Bottom Line: Mining shares set for rollercoaster ride

 
Elizabeth Fournier

AS EVER, mining stocks yesterday gave a pretty clear picture of how investors were feeling.

But this time – in addition to the ever-present spectre of Fed uncertainty and slowdown in Chinese material demands – there were more tangible reasons for their concern.

BHP Billiton and Glencore Xstrata fell 1.7 per cent and 1.6 per cent respectively yesterday after results disappointed investors, with the latter falling as low as 290p after it confirmed a £4.9bn writedown – 45 per cent below its 2011 float price.

When a firm the size of Glencore Xstrata is already under pressure from spiralling commodities prices a headline writedown like that is the last thing its chief executive needs – but an upbeat Ivan Glasenberg is refusing to be knocked down.
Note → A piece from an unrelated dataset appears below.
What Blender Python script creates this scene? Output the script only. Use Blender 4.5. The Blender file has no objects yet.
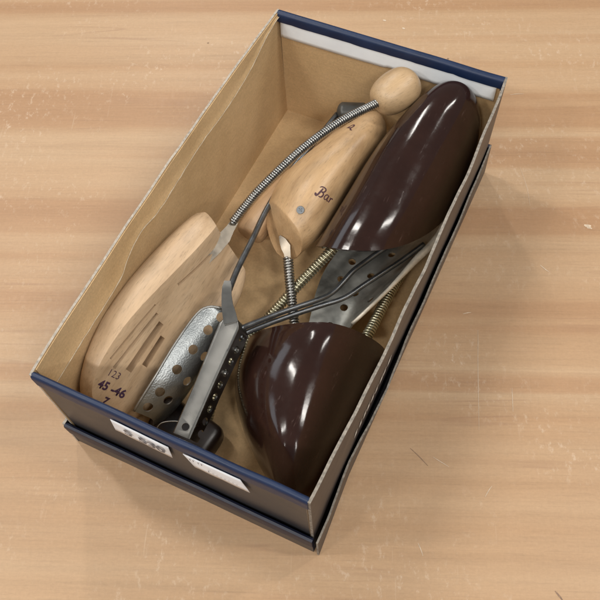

Perhaps he’s right. As management pointed out, had the Xstrata acquisition date been pushed back just 30 days the size of the writedown would have been just £1.3bn. It also pointed to higher-than-expected synergies from the tie-up – already above the predicted $500m per year – which along with planned asset disposals could go some way to brightening the picture.

But despite his headstrong performance, Glasenberg faces an uphill battle over the next six months to convince investors he didn’t massively overpay for Xstrata.

Though Glencore Xstrata’s structure – straddling the commodities world and spreading its exposure across raw materials – means it has better visibility than some of its peers on fluctuating prices, its fate is ultimately at the whim of the markets.

Enough value has already been obliterated – until everyone calms down a bit investors should be ready to hold on tight.